Making a World of Difference!

The final session of the Forum united a fascinating group of panellists who each demonstrated how LP Gas is used – and indeed can be a life-saver – in often extreme circumstances and on an array of scales. Chaired by Mr Jamal Gore from Carbon Clear Ltd, who gave an overview of the LP Gas conversation programme supported by his company in Sudan bringing low smoke cookstoves to families in Darfur. Mr Abhay Nath Jha, Indian Oil Corporation, showed how maintaining uninterrupted LP Gas distribution during the recent flood disaster in U’Khand ensured continued fuel for thousands of victims thus saving lives in very tragic circumstances.  At the other end of the scale British explorer Mr Nick Hancock demonstrated why LP Gas is his fuel of choice for remote solo expeditions. Turning to the UK, Mr Rob Shuttleworth, UKLPG explained how a new report is targeting carbon reduction in off-grid Britain and how LP Gas is factoring in this process.
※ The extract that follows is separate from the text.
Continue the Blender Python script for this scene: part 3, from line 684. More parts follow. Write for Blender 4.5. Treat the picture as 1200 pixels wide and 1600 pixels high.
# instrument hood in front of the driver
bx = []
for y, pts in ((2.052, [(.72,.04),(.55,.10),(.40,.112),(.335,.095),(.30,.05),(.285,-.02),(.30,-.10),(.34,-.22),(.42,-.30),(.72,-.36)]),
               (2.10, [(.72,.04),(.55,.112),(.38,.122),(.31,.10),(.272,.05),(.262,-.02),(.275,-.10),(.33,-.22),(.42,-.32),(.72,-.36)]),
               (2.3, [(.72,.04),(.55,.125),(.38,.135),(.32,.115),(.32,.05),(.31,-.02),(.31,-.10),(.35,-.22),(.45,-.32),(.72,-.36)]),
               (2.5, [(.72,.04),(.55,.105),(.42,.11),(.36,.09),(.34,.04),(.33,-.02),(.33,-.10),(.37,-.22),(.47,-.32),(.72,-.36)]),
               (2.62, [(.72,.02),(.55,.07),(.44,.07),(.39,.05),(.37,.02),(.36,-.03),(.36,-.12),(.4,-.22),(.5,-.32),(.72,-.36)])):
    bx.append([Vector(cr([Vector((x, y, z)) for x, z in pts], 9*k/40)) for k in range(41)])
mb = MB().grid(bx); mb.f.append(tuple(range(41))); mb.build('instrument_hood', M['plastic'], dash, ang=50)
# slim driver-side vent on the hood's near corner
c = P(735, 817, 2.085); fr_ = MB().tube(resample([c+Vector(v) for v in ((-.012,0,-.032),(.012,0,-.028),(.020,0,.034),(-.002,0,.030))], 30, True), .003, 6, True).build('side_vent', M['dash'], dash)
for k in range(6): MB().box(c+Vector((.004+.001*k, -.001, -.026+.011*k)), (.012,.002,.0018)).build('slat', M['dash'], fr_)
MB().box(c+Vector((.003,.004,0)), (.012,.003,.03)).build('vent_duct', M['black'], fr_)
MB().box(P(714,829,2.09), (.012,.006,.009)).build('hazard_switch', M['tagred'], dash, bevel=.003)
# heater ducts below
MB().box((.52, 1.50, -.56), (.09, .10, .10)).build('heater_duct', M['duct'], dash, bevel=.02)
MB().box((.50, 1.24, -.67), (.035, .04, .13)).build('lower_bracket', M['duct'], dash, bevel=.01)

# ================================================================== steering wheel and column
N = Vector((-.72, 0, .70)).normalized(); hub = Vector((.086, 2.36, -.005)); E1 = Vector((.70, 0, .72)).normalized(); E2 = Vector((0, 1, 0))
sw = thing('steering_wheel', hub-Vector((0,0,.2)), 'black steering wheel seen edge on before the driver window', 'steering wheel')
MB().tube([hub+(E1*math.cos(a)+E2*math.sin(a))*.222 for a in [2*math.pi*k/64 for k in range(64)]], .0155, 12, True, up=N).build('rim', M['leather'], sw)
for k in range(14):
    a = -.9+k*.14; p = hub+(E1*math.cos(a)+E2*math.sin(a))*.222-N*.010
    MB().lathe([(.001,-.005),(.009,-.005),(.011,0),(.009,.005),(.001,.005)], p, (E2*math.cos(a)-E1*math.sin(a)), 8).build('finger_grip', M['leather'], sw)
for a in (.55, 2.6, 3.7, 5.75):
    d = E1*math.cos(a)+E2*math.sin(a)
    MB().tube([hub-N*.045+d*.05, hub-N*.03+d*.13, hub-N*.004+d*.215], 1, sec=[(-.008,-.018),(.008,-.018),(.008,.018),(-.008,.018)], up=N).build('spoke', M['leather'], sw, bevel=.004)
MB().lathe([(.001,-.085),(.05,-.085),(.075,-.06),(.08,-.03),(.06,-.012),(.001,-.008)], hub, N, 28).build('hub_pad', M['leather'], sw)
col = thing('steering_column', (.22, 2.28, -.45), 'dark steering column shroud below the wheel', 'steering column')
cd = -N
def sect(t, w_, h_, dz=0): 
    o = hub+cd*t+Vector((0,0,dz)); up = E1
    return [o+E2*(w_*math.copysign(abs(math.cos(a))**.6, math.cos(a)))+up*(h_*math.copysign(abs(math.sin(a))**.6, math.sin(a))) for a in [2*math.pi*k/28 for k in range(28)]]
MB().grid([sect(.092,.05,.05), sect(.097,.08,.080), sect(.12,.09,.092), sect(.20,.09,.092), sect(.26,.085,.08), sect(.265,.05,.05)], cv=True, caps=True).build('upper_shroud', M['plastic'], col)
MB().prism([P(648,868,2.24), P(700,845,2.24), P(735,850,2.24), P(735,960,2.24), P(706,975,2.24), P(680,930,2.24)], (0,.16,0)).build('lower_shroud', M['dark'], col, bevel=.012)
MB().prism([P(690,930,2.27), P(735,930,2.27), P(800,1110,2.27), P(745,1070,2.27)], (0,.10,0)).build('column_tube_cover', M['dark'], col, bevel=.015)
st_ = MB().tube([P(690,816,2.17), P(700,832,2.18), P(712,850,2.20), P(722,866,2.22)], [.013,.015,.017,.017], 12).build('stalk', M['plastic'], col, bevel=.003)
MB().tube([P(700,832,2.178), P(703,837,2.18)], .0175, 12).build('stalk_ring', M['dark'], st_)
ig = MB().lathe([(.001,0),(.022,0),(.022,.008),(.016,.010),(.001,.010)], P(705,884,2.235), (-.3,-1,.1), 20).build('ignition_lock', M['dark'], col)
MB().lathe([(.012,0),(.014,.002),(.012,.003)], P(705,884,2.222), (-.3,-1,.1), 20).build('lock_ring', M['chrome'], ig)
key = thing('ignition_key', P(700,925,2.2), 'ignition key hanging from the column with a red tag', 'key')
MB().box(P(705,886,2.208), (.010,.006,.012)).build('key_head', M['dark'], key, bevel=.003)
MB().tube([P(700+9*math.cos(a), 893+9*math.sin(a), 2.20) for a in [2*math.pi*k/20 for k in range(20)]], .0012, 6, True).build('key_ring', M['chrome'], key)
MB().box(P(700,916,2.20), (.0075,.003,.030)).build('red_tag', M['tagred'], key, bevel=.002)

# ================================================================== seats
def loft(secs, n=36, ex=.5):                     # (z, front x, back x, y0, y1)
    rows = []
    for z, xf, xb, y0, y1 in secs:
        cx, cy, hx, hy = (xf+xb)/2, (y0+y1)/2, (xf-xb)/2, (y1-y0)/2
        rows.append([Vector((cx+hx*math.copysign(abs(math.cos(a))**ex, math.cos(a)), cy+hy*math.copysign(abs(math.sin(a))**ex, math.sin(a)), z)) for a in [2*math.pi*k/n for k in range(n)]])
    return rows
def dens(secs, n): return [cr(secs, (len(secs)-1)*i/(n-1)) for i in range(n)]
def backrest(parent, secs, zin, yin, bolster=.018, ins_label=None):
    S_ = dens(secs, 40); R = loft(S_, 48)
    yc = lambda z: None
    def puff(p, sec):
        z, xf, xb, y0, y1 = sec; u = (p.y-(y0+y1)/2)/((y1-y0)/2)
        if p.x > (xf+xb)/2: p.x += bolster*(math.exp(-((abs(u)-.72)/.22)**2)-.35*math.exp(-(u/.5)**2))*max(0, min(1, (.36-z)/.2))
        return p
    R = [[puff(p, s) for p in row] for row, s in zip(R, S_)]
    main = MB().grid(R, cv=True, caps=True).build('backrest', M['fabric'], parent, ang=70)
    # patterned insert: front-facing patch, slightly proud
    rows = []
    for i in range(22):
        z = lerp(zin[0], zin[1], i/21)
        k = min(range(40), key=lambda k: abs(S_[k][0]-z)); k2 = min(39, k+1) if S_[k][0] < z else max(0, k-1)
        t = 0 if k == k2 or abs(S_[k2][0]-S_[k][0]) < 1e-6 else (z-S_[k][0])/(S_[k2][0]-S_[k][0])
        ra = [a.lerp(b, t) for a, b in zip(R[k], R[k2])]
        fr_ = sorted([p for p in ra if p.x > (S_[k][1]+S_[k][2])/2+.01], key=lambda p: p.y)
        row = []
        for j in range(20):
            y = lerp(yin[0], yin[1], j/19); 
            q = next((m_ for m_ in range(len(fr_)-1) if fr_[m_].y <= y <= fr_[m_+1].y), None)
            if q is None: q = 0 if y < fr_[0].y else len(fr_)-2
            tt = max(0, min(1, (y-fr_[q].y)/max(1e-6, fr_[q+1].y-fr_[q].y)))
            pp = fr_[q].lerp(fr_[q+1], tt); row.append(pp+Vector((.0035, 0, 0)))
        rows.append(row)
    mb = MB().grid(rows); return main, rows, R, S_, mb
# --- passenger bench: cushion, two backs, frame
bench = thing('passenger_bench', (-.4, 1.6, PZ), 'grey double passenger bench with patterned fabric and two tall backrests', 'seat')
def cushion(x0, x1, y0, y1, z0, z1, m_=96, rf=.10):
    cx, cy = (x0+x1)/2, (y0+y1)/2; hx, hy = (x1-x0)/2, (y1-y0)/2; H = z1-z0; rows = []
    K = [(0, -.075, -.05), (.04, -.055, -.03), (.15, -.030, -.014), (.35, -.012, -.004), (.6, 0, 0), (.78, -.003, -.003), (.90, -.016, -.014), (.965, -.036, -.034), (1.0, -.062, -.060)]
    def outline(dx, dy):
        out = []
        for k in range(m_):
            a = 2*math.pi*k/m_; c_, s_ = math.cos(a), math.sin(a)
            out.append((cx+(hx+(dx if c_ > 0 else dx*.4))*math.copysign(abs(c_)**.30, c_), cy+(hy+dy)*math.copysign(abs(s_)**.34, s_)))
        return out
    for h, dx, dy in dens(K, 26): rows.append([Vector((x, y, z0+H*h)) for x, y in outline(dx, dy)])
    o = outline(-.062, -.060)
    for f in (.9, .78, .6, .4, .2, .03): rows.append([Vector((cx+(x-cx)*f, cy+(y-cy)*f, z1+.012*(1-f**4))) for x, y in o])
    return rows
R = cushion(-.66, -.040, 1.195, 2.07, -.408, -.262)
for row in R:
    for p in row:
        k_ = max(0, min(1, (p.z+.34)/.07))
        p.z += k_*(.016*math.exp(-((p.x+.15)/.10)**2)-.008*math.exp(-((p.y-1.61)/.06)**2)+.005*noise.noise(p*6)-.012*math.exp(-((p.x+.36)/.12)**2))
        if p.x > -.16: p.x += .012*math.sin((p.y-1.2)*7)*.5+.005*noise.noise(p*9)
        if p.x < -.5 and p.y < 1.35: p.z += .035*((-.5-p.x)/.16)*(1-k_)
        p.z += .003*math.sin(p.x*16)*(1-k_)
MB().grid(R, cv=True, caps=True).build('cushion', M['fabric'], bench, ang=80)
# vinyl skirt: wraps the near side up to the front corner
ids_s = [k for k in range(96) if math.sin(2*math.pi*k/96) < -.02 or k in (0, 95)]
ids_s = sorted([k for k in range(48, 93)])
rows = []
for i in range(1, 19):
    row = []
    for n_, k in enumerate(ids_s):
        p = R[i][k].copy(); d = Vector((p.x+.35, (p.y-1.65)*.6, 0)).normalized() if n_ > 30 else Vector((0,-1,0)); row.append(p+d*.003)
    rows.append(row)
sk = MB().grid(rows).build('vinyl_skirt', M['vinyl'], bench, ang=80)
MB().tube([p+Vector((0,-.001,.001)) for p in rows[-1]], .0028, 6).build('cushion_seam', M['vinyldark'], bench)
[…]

Ms Christina Espinosa, Gentegas showed how her company has a mission to bring LP Gas to families in Guatemala via a unique business model giving access to clean burning stoves and fuels to families in Guatemala. On a much larger scale, Mr Taryono, Pertamina gave an overview of the kerosene to LP Gas conversion programme undertaken in Indonesia covering some 316 cities and converting literally millions of people. Finally, a look at LP Gas in the marine world and Captain Bernardo Herzer of Lehr Inc showed how the many benefits of LP Gas make it the choice for marine companies, specifically when  helping reducing sulphur levels and that with over 12 million registered vessels in the US alone this represents a significant opportunity for the industry.